Sid Panda – RBC Capital Markets LLC

Hi, good afternoon.

Mark E. Funk

Hi, Sid.

Sid Panda – RBC Capital Markets LLC

The question that I had was regarding the future strategy, I mean at some point in the past, you were focused on growth and then the focus sort of shifted to EBITDA improvement have seen so, how should we think about future growth strategy versus focusing on EBITDA improvement?

Mark E. Funk

I would say it’s both. Obviously, we are very fixated on growth and at the same time, preserving our cost to get the closure or so. We are not trying to inhibit growth. Most of our growth is going to come from existing markets. We are in 136 markets and that’s where most of the growth is going to come from. So it is definitely a growth driven business.

Sid Panda – RBC Capital Markets LLC

Okay. And then looking at the incremental EBITDA margins, it was sort of pretty high this quarter. I guess the appropriate runway would still be in the mid-15 range or in conventional margins or would be expected to be higher?

Mark E. Funk

If you look at – we back ourselves, obviously the last two quarters, we have had very good incremental margins. Obviously, we probably can do it. That’s our goal as to continue to have high margins at similar levels.

Sid Panda – RBC Capital Markets LLC

Okay and then just a question on the sales of units during the quarter, it seems like the average price was pretty high for the units sold in this quarter, am I doing something wrong or was there something specific in terms of what was sold in the units?

Mark E. Funk

A lot of that had to do with mix, what we’re selling out, the fleet if we are selling in office or in container, so if you want to call it’s a special outlier there.

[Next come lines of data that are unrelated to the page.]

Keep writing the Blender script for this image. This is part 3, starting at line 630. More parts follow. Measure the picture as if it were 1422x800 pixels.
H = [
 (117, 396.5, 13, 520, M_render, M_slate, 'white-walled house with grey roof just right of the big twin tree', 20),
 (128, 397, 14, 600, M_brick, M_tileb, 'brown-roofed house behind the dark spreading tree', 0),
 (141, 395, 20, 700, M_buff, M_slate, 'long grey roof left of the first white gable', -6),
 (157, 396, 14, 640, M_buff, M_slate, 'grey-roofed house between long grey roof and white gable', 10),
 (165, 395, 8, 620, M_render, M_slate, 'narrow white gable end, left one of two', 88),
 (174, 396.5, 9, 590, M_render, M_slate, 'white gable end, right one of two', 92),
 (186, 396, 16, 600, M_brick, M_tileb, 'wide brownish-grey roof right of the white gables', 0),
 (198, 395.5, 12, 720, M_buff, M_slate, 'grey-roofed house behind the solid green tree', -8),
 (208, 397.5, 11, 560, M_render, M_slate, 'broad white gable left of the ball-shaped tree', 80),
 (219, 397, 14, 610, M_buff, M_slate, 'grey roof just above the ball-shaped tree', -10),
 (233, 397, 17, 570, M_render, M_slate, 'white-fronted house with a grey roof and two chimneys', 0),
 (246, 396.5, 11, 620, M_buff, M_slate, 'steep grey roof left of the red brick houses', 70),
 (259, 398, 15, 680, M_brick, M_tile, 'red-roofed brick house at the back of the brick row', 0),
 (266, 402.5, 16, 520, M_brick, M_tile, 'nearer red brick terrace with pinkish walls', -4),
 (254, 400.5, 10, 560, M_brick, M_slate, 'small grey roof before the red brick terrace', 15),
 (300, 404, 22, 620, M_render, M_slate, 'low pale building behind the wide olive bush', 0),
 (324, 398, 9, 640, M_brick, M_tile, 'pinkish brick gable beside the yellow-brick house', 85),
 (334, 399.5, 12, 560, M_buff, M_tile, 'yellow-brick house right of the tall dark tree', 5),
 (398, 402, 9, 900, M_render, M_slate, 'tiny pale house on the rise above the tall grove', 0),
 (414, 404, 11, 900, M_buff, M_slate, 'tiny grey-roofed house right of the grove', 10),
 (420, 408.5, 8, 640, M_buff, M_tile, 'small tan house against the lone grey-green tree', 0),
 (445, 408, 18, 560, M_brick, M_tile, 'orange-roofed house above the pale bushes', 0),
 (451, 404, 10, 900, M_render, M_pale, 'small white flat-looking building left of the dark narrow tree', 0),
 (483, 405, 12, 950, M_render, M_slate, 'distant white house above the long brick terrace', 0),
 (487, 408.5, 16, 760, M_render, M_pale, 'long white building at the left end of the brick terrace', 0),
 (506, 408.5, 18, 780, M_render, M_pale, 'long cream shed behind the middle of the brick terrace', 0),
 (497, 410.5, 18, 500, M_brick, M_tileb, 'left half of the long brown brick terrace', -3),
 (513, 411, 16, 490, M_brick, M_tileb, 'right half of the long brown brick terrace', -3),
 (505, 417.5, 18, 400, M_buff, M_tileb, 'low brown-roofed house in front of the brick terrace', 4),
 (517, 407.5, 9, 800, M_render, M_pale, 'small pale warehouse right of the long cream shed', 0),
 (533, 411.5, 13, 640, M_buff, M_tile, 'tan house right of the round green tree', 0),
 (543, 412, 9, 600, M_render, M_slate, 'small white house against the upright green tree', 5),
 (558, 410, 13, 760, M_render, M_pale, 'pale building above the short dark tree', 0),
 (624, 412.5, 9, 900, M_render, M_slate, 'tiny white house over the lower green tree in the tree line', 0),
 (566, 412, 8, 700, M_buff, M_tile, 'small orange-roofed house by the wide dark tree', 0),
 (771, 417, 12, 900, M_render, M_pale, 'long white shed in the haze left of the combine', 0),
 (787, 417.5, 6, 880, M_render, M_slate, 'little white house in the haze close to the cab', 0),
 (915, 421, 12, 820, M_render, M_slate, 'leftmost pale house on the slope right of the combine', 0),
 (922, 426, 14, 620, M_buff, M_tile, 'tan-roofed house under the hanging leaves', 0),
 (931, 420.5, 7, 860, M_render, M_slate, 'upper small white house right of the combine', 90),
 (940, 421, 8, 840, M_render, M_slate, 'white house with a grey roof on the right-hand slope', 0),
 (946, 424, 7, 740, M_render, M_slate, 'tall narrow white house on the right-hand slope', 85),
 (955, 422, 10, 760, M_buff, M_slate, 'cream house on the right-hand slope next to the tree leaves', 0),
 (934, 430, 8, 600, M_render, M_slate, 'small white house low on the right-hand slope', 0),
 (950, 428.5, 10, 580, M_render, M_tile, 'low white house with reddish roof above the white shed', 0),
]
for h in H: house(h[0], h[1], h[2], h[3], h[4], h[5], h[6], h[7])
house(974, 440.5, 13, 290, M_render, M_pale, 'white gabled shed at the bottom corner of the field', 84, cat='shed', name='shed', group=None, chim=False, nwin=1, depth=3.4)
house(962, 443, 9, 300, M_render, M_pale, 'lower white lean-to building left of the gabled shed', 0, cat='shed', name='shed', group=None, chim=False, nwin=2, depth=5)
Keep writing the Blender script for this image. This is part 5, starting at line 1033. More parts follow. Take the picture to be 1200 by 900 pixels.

Sid Panda – RBC Capital Markets LLC

Okay thank you, that’s all.

Operator

Thank you. There are no further questions at this time. I would like to turn the floor back to management for closing comments.

Mark E. Funk

Great, I’d just like to thank everybody for joining today’s call and look forward to speaking with you in the future. Take care, bye.

Operator

This concludes today’s teleconference. You may disconnect your lines at this time and thank you for your participation.